A different kind of horror
The Haitian horror is of a different kind than that of Auschwitz-Birkenau. The latter was the product of humans; the former was caused by the vengeance of nature. The concentration camps were the result of carefully planned hatred and cruelty. They are enveloped in evil, pure evil. Earthquakes are not. However, the suffering is similarly enormous.
I know all the intellectual arguments that one can bring to explain such horrors and, I can understand that people find the arguments explaining natural disasters easier to explain than those caused by the sheer evil of fellow human beings. One can come to terms with the "irrationality" of a developing creation but not with the sheer cruelty of humans.
The suffering that results from the savagery of nature or that of humans puts a question mark on our human existence. It has challenged and continues to challenge believers as well as unbelievers.
The glimmering hope
Victor Frankl in his fantastic book "Man's Search for Meaning" looks for an answer from within the Nazi created hell made of concentration camps. His fellow inmates used to say: "If the allies will not come to save us there is no meaning in this suffering of ours." He used to say something different: "If there is no meaning in the suffering we endure, it does not make sense for the allies to save us."
We all grapple with this darkest of demons in our lives and we all search for meaning when faced by our suffering and that of our loved ones.

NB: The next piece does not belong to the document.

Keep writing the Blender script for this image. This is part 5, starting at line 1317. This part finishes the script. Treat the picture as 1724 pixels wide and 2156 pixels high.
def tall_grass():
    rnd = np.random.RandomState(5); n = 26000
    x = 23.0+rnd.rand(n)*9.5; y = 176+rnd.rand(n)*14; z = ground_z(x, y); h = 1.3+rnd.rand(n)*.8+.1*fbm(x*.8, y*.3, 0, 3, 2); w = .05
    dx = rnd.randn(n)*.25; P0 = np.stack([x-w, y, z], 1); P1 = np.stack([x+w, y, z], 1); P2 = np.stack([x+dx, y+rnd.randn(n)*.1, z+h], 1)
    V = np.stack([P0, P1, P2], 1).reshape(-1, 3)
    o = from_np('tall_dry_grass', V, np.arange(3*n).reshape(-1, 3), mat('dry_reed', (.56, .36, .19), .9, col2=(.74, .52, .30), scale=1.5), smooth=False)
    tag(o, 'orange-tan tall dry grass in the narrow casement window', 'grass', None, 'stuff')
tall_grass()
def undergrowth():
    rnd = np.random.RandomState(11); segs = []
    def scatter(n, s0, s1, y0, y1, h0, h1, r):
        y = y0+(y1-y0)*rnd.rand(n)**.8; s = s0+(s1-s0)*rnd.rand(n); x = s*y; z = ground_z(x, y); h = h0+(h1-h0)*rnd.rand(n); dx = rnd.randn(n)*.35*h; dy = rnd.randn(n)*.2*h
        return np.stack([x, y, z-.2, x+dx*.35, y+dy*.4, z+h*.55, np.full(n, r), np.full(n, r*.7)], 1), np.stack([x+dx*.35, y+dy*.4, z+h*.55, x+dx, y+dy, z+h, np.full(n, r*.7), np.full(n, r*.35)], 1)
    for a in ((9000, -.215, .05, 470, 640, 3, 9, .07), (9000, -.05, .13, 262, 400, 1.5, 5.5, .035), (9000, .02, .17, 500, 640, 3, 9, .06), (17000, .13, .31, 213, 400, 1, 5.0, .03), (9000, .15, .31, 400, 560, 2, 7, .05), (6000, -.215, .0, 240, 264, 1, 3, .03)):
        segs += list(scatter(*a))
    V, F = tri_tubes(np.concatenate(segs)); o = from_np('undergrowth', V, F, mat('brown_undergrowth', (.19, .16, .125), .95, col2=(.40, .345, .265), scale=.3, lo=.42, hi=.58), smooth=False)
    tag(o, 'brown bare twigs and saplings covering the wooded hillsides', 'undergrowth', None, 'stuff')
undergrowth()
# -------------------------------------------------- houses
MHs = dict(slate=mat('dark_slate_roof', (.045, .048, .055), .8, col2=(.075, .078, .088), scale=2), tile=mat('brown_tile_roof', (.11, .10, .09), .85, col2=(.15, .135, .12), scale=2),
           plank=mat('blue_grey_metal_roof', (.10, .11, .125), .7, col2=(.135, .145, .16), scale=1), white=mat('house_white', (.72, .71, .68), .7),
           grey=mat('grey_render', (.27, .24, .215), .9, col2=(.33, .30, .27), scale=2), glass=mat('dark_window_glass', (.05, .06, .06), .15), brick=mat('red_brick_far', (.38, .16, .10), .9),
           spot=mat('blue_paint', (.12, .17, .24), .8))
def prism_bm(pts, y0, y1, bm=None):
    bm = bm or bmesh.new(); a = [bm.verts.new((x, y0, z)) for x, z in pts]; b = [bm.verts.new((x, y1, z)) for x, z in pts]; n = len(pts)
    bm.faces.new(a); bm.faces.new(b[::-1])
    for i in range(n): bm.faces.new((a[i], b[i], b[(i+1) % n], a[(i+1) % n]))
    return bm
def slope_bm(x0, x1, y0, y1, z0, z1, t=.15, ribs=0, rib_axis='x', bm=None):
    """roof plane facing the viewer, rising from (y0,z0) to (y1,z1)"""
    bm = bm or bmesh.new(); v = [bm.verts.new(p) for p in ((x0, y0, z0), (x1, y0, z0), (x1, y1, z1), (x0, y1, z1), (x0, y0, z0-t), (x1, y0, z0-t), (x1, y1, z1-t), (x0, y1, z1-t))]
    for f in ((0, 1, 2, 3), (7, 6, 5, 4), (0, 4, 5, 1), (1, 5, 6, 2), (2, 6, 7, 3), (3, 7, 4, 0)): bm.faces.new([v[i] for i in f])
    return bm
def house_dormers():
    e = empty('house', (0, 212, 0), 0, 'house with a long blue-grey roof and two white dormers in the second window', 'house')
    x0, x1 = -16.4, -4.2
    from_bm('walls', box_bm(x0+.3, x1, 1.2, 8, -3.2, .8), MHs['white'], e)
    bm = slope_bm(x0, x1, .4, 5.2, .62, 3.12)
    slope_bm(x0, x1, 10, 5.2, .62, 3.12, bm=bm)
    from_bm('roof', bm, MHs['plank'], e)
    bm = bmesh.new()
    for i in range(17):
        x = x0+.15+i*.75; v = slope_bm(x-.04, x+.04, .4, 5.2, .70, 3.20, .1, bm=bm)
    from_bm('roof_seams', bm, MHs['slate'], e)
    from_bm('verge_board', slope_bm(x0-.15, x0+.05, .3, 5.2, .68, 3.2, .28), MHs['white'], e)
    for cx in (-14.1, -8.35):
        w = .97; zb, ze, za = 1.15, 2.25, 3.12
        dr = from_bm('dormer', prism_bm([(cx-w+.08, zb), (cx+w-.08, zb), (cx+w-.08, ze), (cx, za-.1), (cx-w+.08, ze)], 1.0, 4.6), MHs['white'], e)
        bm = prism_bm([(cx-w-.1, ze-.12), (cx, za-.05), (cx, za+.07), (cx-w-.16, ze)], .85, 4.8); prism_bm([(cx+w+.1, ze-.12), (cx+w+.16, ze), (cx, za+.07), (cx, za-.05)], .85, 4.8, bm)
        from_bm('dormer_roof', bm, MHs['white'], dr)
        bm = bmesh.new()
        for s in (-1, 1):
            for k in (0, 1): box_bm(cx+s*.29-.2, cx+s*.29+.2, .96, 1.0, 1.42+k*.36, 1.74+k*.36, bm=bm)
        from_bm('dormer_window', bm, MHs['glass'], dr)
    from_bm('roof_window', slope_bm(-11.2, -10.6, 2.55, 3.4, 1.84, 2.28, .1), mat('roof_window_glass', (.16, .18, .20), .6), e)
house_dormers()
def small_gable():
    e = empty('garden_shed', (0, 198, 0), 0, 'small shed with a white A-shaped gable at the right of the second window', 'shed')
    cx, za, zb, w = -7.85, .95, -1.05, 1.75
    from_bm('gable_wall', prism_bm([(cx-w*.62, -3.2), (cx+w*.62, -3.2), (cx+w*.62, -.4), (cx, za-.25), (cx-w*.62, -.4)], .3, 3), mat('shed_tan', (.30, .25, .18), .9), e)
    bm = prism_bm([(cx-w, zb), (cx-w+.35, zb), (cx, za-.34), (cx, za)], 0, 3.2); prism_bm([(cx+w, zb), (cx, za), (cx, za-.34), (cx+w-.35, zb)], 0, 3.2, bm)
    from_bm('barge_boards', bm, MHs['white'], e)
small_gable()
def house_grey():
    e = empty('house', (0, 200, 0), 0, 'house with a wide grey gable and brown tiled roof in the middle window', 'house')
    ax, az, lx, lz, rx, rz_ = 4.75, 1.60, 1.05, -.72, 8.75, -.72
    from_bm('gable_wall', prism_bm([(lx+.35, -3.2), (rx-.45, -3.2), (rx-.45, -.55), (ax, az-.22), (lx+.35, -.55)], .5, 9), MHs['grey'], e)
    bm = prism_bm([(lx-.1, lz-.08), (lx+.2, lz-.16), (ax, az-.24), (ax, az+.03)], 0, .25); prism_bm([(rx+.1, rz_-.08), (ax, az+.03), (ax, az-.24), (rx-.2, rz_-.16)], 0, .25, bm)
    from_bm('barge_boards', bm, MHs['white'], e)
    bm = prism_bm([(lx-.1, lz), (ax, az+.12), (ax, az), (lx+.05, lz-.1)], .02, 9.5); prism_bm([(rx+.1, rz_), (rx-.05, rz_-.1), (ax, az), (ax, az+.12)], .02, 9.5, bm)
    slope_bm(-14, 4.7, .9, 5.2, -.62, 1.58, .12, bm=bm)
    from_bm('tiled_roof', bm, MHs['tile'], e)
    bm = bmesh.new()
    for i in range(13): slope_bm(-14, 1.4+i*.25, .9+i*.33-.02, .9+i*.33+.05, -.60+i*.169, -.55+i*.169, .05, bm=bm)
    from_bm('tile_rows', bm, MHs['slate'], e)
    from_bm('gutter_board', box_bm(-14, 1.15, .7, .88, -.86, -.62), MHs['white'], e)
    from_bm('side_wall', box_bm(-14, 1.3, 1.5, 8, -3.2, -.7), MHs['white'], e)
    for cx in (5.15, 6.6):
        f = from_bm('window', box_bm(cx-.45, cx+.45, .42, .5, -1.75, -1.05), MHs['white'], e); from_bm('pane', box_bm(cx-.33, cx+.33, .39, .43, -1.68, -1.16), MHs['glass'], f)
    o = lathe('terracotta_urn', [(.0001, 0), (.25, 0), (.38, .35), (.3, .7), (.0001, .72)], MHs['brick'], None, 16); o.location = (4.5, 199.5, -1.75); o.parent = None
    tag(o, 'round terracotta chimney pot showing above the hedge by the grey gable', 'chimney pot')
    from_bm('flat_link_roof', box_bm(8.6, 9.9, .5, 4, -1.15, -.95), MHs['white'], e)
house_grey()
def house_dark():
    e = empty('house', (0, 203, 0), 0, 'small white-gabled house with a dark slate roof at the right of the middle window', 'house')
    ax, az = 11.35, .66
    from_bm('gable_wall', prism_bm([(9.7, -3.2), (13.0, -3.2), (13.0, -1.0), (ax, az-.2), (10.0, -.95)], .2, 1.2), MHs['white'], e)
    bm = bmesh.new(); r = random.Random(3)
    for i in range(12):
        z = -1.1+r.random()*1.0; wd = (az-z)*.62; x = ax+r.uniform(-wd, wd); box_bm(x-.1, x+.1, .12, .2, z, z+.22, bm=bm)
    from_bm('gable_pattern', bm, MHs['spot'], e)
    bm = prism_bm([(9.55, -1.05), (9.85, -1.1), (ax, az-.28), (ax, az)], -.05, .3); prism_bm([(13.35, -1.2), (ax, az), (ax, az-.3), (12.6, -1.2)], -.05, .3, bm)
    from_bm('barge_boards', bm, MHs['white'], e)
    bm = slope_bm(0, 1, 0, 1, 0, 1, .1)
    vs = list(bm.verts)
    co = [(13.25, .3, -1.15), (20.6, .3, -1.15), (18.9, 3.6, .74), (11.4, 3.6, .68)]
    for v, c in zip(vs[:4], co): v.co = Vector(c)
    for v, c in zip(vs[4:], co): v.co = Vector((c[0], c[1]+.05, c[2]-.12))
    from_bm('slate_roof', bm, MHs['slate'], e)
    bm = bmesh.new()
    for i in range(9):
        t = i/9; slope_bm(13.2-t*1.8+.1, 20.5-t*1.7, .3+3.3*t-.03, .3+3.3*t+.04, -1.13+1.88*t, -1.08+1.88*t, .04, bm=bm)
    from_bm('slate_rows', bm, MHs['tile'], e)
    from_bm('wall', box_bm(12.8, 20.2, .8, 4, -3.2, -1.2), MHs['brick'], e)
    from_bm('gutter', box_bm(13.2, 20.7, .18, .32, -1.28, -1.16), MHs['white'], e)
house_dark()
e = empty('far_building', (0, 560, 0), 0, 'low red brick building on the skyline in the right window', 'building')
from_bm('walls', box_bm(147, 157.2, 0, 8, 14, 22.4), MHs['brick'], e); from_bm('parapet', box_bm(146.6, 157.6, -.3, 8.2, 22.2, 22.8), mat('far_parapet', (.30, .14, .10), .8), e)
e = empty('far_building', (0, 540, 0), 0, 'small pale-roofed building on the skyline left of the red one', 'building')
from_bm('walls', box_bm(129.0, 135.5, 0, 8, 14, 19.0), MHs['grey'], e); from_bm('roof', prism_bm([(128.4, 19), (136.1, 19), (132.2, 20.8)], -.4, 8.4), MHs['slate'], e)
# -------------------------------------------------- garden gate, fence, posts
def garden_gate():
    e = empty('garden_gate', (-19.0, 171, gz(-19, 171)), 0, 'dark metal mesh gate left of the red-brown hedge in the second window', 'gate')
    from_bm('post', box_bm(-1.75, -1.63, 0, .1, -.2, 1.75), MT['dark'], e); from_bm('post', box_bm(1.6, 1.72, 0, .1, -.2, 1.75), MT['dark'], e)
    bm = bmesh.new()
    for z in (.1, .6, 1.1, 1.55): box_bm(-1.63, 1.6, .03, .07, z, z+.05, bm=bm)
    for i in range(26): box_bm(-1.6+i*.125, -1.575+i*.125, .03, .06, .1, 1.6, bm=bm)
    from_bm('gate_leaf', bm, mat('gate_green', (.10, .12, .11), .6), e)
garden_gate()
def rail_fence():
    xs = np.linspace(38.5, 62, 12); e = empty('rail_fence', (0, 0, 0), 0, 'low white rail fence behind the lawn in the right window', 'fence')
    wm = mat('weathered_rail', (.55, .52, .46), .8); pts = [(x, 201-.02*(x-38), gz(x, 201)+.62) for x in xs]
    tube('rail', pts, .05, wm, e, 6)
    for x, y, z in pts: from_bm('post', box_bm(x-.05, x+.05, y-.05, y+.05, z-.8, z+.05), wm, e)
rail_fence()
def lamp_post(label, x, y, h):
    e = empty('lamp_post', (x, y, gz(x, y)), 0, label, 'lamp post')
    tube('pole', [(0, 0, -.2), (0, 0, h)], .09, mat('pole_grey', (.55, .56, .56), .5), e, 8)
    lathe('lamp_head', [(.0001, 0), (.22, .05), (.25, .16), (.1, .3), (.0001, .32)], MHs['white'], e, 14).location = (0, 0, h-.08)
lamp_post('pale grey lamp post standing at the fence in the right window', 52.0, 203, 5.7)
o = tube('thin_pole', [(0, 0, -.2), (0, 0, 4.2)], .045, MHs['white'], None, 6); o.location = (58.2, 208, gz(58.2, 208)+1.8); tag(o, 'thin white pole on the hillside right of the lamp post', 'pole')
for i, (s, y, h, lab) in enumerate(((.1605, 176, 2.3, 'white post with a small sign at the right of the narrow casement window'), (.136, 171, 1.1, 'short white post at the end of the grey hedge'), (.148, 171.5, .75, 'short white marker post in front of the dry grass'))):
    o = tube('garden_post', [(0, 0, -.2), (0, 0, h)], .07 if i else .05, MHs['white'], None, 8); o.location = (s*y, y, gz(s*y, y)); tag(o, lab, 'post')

The only glimmer of hope, for me is Christ Crucified. Looking around Him, He saw His utter "failure" crowned with immense physical pain and the excruciating torment of the "absence" of His Father. He managed to utter the shortest but greatest prayer of them all: In your hand I commit my spirit. This pure act of faith was answered within three days by the scoring of the ultimate victory: the Resurrection.
Sometimes, though, it takes much more than three days to experience the Resurrection. It takes much, much more.
Pope Benedict's words at Auschwitz-Birkenau, after all, are wise indeed.
"We cannot peer into God's mysterious plan - we see only piecemeal, and we would be wrong to set ourselves up as judges of God and history."